The Blue Jays Closer Situation

By Erik Hahmann
Trying to predict who will end the season leading the Blue Jays in saves is like trying to beat the UConn women’s basketball team: It just can’t be done. Over the last five years there have been four different saves leaders for Toronto, with no one leading in back-to-back seasons. The 2009 season was especially rough on the closer position for the Jays, as the team leader had 11 saves. Here’s the list of the leaders over the past five seasons and their saves totals:
2009: Jason Frasor (11)
2008: B.J. Ryan (32)
2007: Jeremy Accardo (30)
2006: B.J. Ryan (38)
2005: Miguel Batista (31)
The Jays are staging a three-man competition for closer this spring, meaning there’s a good chance we will see another new face atop that list. The three men involved in this competition are Toronto stalwarts Jason Frasor and Scott Downs, along with the newly acquired Kevin Gregg. Let’s focus on Frasor and Downs first.
jasonfrasor.jpgThe Blue Jays turned to Frasor for their closing duties last season after releasing the oft-injured B.J. Ryan in early July. Frasor, who had closing experience from his 2004 rookie campaign, responded well to the promotion, putting up a 2.50 ERA, striking out 56 batters and walking just 16 in saving 11 games for a bad Blue Jays team. The 2.50 ERA is nearly two full runs lower than it had been over his three previous seasons, so some regression might be in order – despite some encouraging progress in his walk rate, which was by far the best of his career.

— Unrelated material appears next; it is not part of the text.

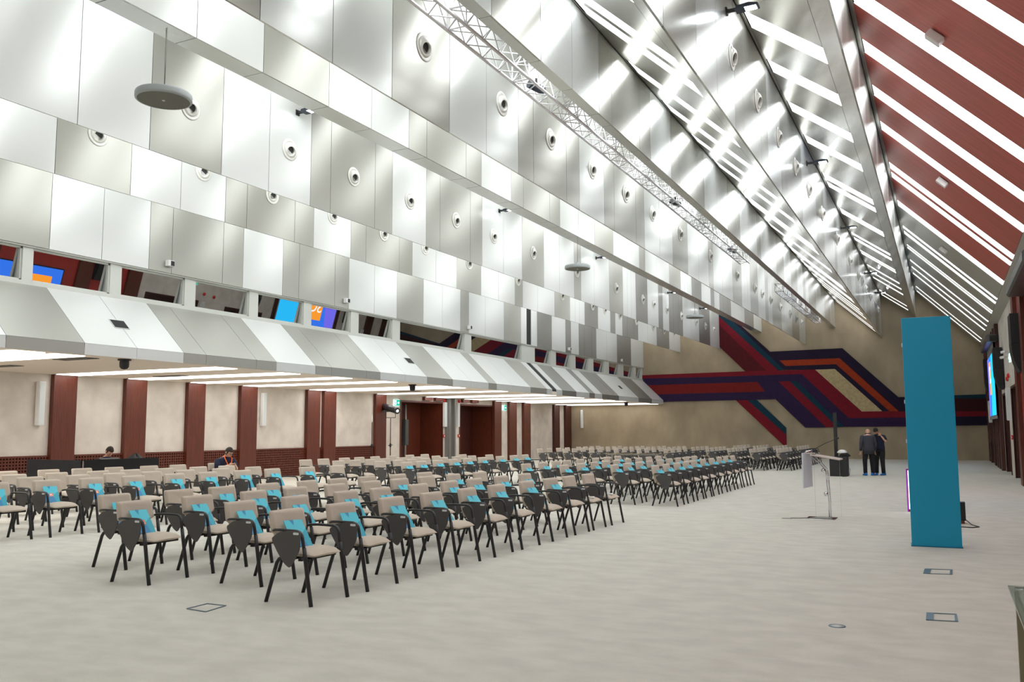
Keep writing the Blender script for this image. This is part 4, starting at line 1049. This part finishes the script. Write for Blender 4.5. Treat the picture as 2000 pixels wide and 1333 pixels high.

Since converting into a full-time reliever in the 2007 season, Downs has been one of the best set-up men in baseball. His ERA hasn’t finished above 3.09 and his Ground Ball Percentage (GB%) has never fallen below 55.7% in that time frame. That last part is important since keeping balls on the ground, and by extension in the yard, is an important part of a closer’s duties. Downs did save nine games a season ago, but Blue Jays Manager Cito Gaston seems like he’d rather Downs fill the type of roving reliever role that J.P. Howell has with the Rays, saying: “I’ve got a feeling that Scott, he’ll pitch anywhere you want him to pitch. He’s not going to be upset if he’s closing or not closing.” Not a good sign for the Scott Downs For Closer supporters out there.

The Blue Jays signed Gregg to a one year, $2.75 million dollar contract this winter. Gregg is an experienced closer with 85 career saves under his belt. He had a rocky 2009 season with the Cubs – his ERA was over 5.00 in early June and ended at 4.72 – losing his closing to Carlos Marmol. That’s even though Gregg posted a 9.31 K/9 and his lowest walk rate since 2006, numbers which suggested some back luck on the ERA front. Home runs were his bugaboo, allowing 13 in only 68.2 IP after yielding just 10 in the previous two seasons combined. The 13 home runs are an outlier, likely to make their way back down this season, which would in turn make Gregg’s other numbers look respectable once again.

If the Jays wanted to make a decision based solely on spring stats (a policy we would not advise given the issues of small sample size and uneven competition), Downs and his 0.00 ERA and 5 Ks would be the runaway winner to this point, with Gregg (5.40 ERA) second and Frasor (8.31) a distant third.

Taking everything into consideration, Gregg looks like the Jays’ most likely pick. Losing teams rarely spend nearly three million dollars on a reliever that’s not finishing games for them, and 20-plus saves for Gregg at the trade deadline could make him more attractive to a contender, potentially enabling the Jays to add prospects to their farm system. Gregg’s Average Draft Position is 329th, making him a cheap late-round pickup that could end up paying dividends – even if only for a few months.